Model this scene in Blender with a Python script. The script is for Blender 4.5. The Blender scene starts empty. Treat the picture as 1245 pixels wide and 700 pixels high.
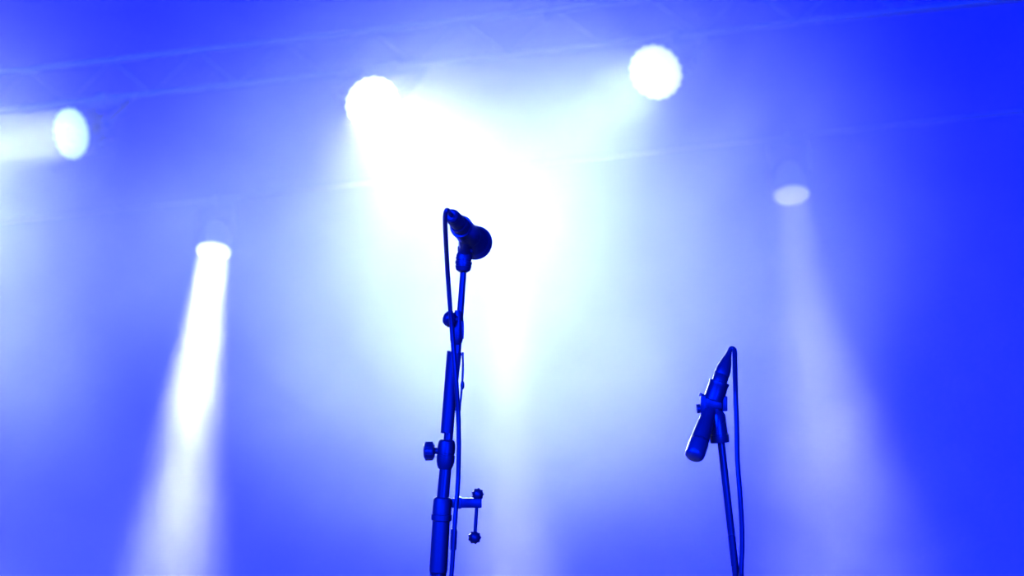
import bpy, bmesh, math, random
from mathutils import Vector, Matrix, noise
random.seed(7)
S = bpy.context.scene
C = S.collection

# ------------------------------------------------------------------ camera
W, H = 1245, 700
F = 3000.0                       # focal length in pixels
CAM = Vector((0.0, -3.6, 0.70)); PITCH = math.radians(15)
cd = bpy.data.cameras.new('camera'); cam = bpy.data.objects.new('camera', cd); C.objects.link(cam)
cam.location = CAM; cam.rotation_euler = (math.radians(90) + PITCH, 0, 0)
cd.sensor_width = 36; cd.lens = 36 * F / W; cd.clip_end = 200
cd.dof.use_dof = True; cd.dof.focus_distance = 3.70; cd.dof.aperture_fstop = 6.3
S.camera = cam
RX = Vector((1, 0, 0)); FW = Vector((0, math.cos(PITCH), math.sin(PITCH))); UP = Vector((0, -math.sin(PITCH), math.cos(PITCH)))
def at(px, py, d):               # world point seen at a photo pixel, d metres deep along the view axis
    return CAM + FW * d + RX * ((px - W / 2) * d / F) - UP * ((py - H / 2) * d / F)
def sdir(r, u, f):               # direction given as right / up / away from the viewer
    return (RX * r + UP * u + FW * f).normalized()

S.view_settings.view_transform = 'Standard'; S.view_settings.look = 'None'
S.view_settings.gamma = 1; S.view_settings.use_curve_mapping = False
S.view_settings.exposure = 0.0
S.cycles.use_denoising = True
S.cycles.volume_bounces = 0
S.cycles.max_bounces = 4
S.cycles.sample_clamp_indirect = 4
try: S.cycles.volume_step_rate = 1.0
except Exception: pass

# ------------------------------------------------------------------ world: night
w = bpy.data.worlds.new('night'); S.world = w; w.use_nodes = True
w.node_tree.nodes['Background'].inputs[0].default_value = (0.0, 0.01, 0.35, 1)
w.node_tree.nodes['Background'].inputs[1].default_value = 0.05

# ------------------------------------------------------------------ stage lamps' light and added fills (positions used by the lamp builders too)
D1, D2 = 12.0, 15.0
def target(pos, d): return (-d).to_track_quat('Z', 'Y')
def area(name, pos, d, size, power, col, spread, parent=None):
    l = bpy.data.lights.new(name, 'AREA'); l.shape = 'DISK'; l.size = size; l.energy = power; l.color = col
    l.spread = math.radians(spread)
    o = bpy.data.objects.new(name, l); C.objects.link(o); o.location = pos
    o.rotation_euler = (-d).to_track_quat('Z', 'Y').to_euler(); return o
def spot(name, pos, d, radius, power, col, ang, blend):
    l = bpy.data.lights.new(name, 'SPOT'); l.energy = power; l.color = col; l.shadow_soft_size = radius
    l.spot_size = math.radians(ang); l.spot_blend = blend
    o = bpy.data.objects.new(name, l); C.objects.link(o); o.location = pos
    o.rotation_euler = (-d).to_track_quat('Z', 'Y').to_euler(); return o

LAV = (0.55, 0.55, 1.0); CYA = (0.42, 0.72, 1.0)
#            name   px   py   depth  lens-dir                   
LA = dict(p=at(88, 162, D1*1.04), d=sdir(-0.62, -0.15, -0.77))
LB = dict(p=at(452, 124, D1),     d=sdir(0.34, -0.40, -0.85))
LC = dict(p=at(798, 87, D1*.96),  d=sdir(-0.44, -0.34, -0.84))
LD = dict(p=at(260, 303, D2*1.04), d=sdir(-0.05, -0.85, -0.50))
LE = dict(p=at(962, 235, D2*.96), d=sdir(0.045, -0.85, -0.50))
LF = dict(p=at(618, 275, D2),     d=sdir(0.0, -0.85, -0.50))
LO = dict(p=at(-235, 75, D1), d=sdir(.16, -.36, -.85))
def off(L, k): return L['p'] + L['d'] * k
area('beam_a', off(LA, .026), LA['d'], .25, 87.5, (0.626, 0.741, 1), 34)
area('beam_b', off(LB, .026), LB['d'], .25, 25.72, (0.661, 0.741, 1), 56)
area('beam_c', off(LC, .026), LC['d'], .25, 13.2, (0.560, 0.741, 1), 56)
area('beam_d', off(LD, .027), LD['d'], .20, 213.2, (0.675, 0.741, 1), 18)
area('beam_e', off(LE, .027), LE['d'], .20, 33.6, (0.676, 0.741, 1), 32)
area('beam_f', off(LF, .027), LF['d'], .20, 107.5, (0.700, 0.741, 1), 17)
area('spill_b', off(LB, .026), sdir(.24,-.28,-.85), .25, 16.8, (0.670, 0.741, 1), 60)
area('glow_fill_f', at(618,275,D2)+Vector((0,-.22,.02)), sdir(0,-.06,-.9), .24, 23.2, (0.469, 0.741, 1), 30)  # extra light added near lamp F, aimed at the viewer for the central glow
area('fill_outer', off(LO, .026), LO['d'], .24, 237.3, (0.561, 0.741, 1), 60)  # added out-of-frame source that brightens the haze at left
# added unseen blue fill lights for haze, drape and stands
BLU = (0.0, 0.03, 1.0)
for sx in (-9, -3, 3, 8):
    o = area('drape_fill', Vector((sx, 15.6, .35)), Vector((0, 1, 1.15)).normalized(), .5, 700, (0, .04, 1), 130)  # unseen batten added to light the drape blue
    o.data.shape = 'RECTANGLE'; o.data.size = 3.4; o.data.size_y = .3
spot('haze_fill_l', Vector((-9, 4, 7)), Vector((9, 6, -5)).normalized(), .1, 36000, BLU, 90, 1)  # unseen spot pair added to saturate the haze with blue
spot('haze_fill_r', Vector((9, 4, 7)), Vector((-9, 6, -5)).normalized(), .1, 36000, BLU, 90, 1)
area('front_fill', Vector((-3.2, -5.4, 2.4)), (Vector((0, 0, 1.4)) - Vector((-3.2, -5.4, 2.4))).normalized(), 2.6, 820, (0, .012, 1), 90)  # large unseen disc added in front to lift the stands to blue
area('low_fill', Vector((1.2, -5.2, .5)), (Vector((-.1, 0, 1.5)) - Vector((1.2, -5.2, .5))).normalized(), 2.0, 240, (0, .012, 1), 90)  # unseen low fill added so dark parts of the stands stay blue

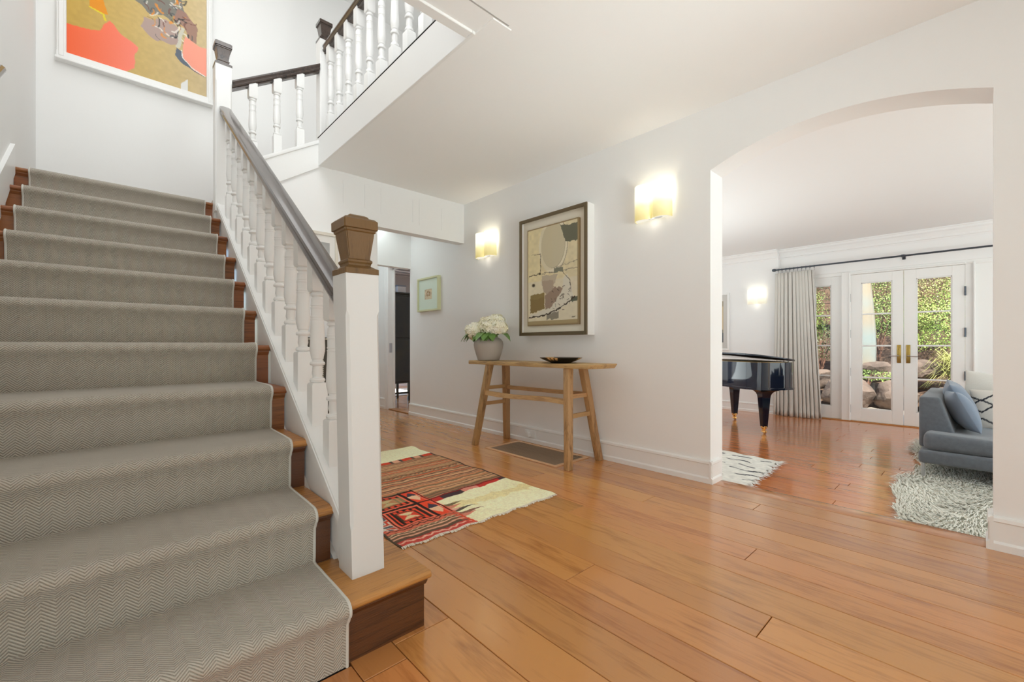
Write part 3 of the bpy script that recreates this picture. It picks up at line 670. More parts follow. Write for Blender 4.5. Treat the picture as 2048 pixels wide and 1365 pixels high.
small_frame('white_framed_print', 'grey print in a wide white frame hanging behind the staircase handrail', (1.36, HY, 1.42), 'y-', .40, .565, .028, .03, mk('warm_white_frame', c(222, 216, 204), .4), mk('white_mount', c(232, 230, 226), .8), img, .25, .38)
img = blank(60, 30, (196, 176, 140)); U, V = np.meshgrid(np.linspace(0, 1, 30), np.linspace(0, 1, 60)); paint(img, (V > .4) & (np.abs(U-.7) < .35*np.sqrt(np.clip(V-.4, 0, 1)*2)), (70, 78, 84)); paint(img, V < .12, (150, 140, 118))
small_frame('living_room_picture', 'white framed figure print in the living room, partly hidden by the arch', (8.08, 3.36, .86), 'x-', .62, 1.02, .03, .03, TRIM, mk('grey_mount', c(206, 204, 200), .8), img, .42, .74)

# ------------------------------------------------------------------ wall sconces
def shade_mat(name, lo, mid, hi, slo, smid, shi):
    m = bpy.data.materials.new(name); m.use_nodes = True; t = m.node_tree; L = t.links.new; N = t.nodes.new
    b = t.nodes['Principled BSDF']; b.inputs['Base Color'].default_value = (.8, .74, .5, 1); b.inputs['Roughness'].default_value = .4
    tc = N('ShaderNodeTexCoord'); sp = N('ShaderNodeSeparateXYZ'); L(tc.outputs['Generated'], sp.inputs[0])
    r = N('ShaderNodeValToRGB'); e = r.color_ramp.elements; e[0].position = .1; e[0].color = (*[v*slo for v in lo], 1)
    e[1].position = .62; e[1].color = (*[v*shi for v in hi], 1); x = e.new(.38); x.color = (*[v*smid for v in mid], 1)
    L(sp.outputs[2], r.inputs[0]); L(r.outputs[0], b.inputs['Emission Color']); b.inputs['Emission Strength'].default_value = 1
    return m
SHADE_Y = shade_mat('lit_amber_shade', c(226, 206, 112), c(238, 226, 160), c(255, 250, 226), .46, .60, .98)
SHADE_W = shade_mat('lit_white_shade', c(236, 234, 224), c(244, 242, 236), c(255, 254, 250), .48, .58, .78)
SH_IN = mk('shade_inside', (.9, .9, .86), .5)
def sconce(label, x, y, z, mat, wid=.285, hgt=.265, power=.52, group=None):
    t = thing('wall_sconce', label, 'wall lamp', (x, y, z), 0, group)
    r = wid/4+.003; cc = wid/4
    out = []
    n = 26
    for i in range(n+1):
        yy = -wid/2+wid*i/n; d = 0
        for s in (-cc, cc):
            q = r*r-(yy-s)**2
            if q > 0: d = max(d, math.sqrt(q))
        out.append((x-.018-max(d, .028)*1.05, y+yy))
    m = M(); inner = [(px+.006*(1 if True else 0), py) for px, py in out]
    out[0] = (x-.018, out[0][1]); out[-1] = (x-.018, out[-1][1])
    m.loft([[(px, py, z) for px, py in out], [(px, py, z+hgt) for px, py in out]], cap=False, closed=False)
    o = m.build('shade', mat, t, smooth=.9)
    sm = o.modifiers.new('thickness', 'SOLIDIFY'); sm.thickness = .004; sm.offset = 1
    m = M(); m.box(x-.016, x, y-wid*.3, y+wid*.3, z+.02, z+hgt-.02, .004); m.build('back_plate', STEEL, t)
    m = M(); pl = [(px+.004, py) for px, py in out]; m.prism(pl, 'z', z+.004, z+.009); m.build('diffuser', emis('lit_diffuser', c(250, 244, 226), .85) if 'lit_diffuser' not in bpy.data.materials else bpy.data.materials['lit_diffuser'], t)
    m = M(); m.prism([(x-.05+.016*math.cos(a*PI/8), y-.03+.055*math.sin(a*PI/8)) for a in range(16)], 'z', z+.001, z+.004); m.build('socket_plate', STEEL, t)
    for s in (-cc, cc):
        l = bpy.data.lights.new('bulb', 'POINT'); l.energy = power; l.color = (1, .90, .72); l.shadow_soft_size = .02
        lo = bpy.data.objects.new('bulb', l); COL.objects.link(lo); lo.location = (x-.062, y+s, z+hgt*.72); lo.parent = t; lo.matrix_parent_inverse = wm(t).inverted()
    return t
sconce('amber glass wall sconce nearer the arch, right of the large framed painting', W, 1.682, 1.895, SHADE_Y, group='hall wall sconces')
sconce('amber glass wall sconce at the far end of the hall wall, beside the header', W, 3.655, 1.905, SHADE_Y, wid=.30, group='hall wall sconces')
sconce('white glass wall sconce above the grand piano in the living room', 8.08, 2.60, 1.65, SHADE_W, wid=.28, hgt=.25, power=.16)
# light escaping below the shades
for x, y, z in ((W, 1.682, 1.895), (W, 3.655, 1.905), (8.08, 2.60, 1.65)):
    l = bpy.data.lights.new('lower_bulb', 'POINT'); l.energy = .10; l.color = (1, .93, .8); l.shadow_soft_size = .03
    lo = bpy.data.objects.new('lower_bulb', l); COL.objects.link(lo); lo.location = (x-.055, y, z-.012)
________
### [Set task]
Return exactly what appears from the opening line of the material through the line with "return (RX *", apart from the pictures.

### [Exercise solution]
Model this scene in Blender with a Python script. The script is for Blender 4.5. The Blender scene starts empty. Treat the picture as 1245 pixels wide and 700 pixels high.
import bpy, bmesh, math, random
from mathutils import Vector, Matrix, noise
random.seed(7)
S = bpy.context.scene
C = S.collection

# ------------------------------------------------------------------ camera
W, H = 1245, 700
F = 3000.0                       # focal length in pixels
CAM = Vector((0.0, -3.6, 0.70)); PITCH = math.radians(15)
cd = bpy.data.cameras.new('camera'); cam = bpy.data.objects.new('camera', cd); C.objects.link(cam)
cam.location = CAM; cam.rotation_euler = (math.radians(90) + PITCH, 0, 0)
cd.sensor_width = 36; cd.lens = 36 * F / W; cd.clip_end = 200
cd.dof.use_dof = True; cd.dof.focus_distance = 3.70; cd.dof.aperture_fstop = 6.3
S.camera = cam
RX = Vector((1, 0, 0)); FW = Vector((0, math.cos(PITCH), math.sin(PITCH))); UP = Vector((0, -math.sin(PITCH), math.cos(PITCH)))
def at(px, py, d):               # world point seen at a photo pixel, d metres deep along the view axis
    return CAM + FW * d + RX * ((px - W / 2) * d / F) - UP * ((py - H / 2) * d / F)
def sdir(r, u, f):               # direction given as right / up / away from the viewer
    return (RX * r + UP * u + FW * f).normalized()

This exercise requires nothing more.